What this does is give you a fine grain structure with spheroidal carbides in fine pearlite. When you work the blade it will drill and file easily. When you re-harden the blade, it will start from a good place. If working with simple heat treating tools ( torch, one brick forge, etc.) this is the best approach.


This is basically what I do with 52100 ALL THE TIME and I have never had a problem since using this method. The 320mm bowie blade just finished was tested to a 45 deg bend and I could never get this with 52100 before. It would always break and I could clearly see the enlarged grain structure in the steel. It takes more time to forge a blade this way but the end result is worth it.
  • 8 months later...
  • Author

Maybe if you had read the post I made that is now a heat treat sticky you would have avoided this entire problem, as well as this thread :)

 

Thanks so much steve, its so good of you to take the time to post in my thread.
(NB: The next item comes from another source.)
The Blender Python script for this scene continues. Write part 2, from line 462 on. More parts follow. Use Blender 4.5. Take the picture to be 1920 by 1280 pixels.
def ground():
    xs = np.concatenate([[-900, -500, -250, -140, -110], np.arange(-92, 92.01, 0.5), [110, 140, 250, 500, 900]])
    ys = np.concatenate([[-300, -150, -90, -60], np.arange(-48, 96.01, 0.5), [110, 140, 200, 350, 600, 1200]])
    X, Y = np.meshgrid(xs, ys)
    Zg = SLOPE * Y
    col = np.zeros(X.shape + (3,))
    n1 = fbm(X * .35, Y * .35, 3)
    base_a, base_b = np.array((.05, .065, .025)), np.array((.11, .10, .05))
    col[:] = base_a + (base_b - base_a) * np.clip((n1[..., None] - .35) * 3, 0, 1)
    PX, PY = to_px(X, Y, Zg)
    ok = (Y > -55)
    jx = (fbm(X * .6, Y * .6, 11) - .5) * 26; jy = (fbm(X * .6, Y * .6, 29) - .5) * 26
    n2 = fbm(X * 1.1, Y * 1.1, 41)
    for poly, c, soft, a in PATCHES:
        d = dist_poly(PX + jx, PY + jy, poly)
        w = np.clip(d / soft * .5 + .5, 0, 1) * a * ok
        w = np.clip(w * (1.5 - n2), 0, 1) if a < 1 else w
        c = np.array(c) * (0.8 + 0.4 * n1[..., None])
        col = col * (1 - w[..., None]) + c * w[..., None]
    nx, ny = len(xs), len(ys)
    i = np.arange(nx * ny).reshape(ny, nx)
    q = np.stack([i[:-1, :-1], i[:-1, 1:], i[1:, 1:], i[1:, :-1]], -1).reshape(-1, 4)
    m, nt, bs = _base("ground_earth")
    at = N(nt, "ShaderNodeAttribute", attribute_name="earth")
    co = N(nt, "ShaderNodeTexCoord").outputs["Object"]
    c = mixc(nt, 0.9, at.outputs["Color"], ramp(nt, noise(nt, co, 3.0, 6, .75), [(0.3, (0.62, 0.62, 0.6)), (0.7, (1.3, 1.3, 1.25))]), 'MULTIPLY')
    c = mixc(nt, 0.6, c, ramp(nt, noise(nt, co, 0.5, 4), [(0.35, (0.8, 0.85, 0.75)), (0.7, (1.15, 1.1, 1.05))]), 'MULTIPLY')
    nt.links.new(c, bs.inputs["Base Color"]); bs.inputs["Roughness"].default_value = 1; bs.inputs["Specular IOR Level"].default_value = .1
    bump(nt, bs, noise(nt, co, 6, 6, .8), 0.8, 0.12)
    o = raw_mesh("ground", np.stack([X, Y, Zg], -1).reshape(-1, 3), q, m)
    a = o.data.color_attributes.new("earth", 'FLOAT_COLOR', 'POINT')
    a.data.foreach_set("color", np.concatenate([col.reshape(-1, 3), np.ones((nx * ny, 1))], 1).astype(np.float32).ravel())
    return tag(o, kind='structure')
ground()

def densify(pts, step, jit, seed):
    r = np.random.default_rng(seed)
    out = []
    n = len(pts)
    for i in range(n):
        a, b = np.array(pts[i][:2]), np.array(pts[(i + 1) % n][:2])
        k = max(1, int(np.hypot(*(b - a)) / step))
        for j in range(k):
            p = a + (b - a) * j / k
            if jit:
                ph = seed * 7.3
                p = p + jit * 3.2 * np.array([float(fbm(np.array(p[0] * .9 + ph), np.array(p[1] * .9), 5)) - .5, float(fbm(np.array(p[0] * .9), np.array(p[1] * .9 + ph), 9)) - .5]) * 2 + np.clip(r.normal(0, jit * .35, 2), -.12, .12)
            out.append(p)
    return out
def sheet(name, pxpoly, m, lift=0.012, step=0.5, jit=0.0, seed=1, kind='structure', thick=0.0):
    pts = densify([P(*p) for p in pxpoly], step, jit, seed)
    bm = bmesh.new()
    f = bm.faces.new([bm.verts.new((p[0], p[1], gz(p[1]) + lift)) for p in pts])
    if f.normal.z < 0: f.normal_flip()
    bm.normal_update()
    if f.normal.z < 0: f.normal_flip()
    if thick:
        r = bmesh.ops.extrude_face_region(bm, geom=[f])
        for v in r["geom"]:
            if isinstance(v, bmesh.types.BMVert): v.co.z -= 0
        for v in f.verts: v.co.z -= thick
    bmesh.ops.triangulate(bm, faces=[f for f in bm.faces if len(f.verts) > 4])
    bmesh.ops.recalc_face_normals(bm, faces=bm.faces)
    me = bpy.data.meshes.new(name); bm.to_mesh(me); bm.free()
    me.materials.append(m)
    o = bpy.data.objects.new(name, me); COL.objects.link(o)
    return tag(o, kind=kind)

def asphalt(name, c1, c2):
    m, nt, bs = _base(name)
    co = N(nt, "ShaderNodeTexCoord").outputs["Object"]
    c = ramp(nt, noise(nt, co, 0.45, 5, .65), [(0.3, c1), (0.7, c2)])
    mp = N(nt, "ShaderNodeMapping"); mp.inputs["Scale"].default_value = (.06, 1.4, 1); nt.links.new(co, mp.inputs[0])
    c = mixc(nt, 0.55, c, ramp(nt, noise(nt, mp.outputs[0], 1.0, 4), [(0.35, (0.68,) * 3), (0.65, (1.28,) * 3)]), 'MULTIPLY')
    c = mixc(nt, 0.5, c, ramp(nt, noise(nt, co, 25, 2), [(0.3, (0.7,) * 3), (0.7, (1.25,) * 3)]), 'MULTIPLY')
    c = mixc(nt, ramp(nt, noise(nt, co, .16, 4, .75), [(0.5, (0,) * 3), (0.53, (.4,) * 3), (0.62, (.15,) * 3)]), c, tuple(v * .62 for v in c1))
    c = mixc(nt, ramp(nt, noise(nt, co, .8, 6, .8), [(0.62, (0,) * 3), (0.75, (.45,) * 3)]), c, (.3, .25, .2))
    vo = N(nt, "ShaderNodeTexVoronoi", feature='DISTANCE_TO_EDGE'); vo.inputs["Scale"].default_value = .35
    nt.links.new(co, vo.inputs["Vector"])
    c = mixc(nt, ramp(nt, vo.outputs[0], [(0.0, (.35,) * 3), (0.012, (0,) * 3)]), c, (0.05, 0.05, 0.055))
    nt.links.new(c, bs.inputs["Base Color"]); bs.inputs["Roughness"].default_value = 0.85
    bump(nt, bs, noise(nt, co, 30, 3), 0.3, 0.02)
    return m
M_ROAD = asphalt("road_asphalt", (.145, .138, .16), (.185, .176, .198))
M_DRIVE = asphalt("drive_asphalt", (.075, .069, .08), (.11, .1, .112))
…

Thanks so much steve, its so good of you to take the time to post in my thread.

 

How do you think I and other people feel when you and others ignore what we already told you? Most everything you just said was new info to you is in those threads you were referred to.

 

That feels like we are wasting our time with the knife classes and heat treat information.   You act offended but disreguarding existing posts you have been referred too until you get special attention is disrespectful. we should not have to retype all that information over and over again. My time has value as well.

 

I wont bother you with information anymore, but try to see if from another point of view.

  • Author

Again, thanks so much for taking the time to post and sticky this thread, perhaps others here can learn from my ignorance. :) have a lovely day!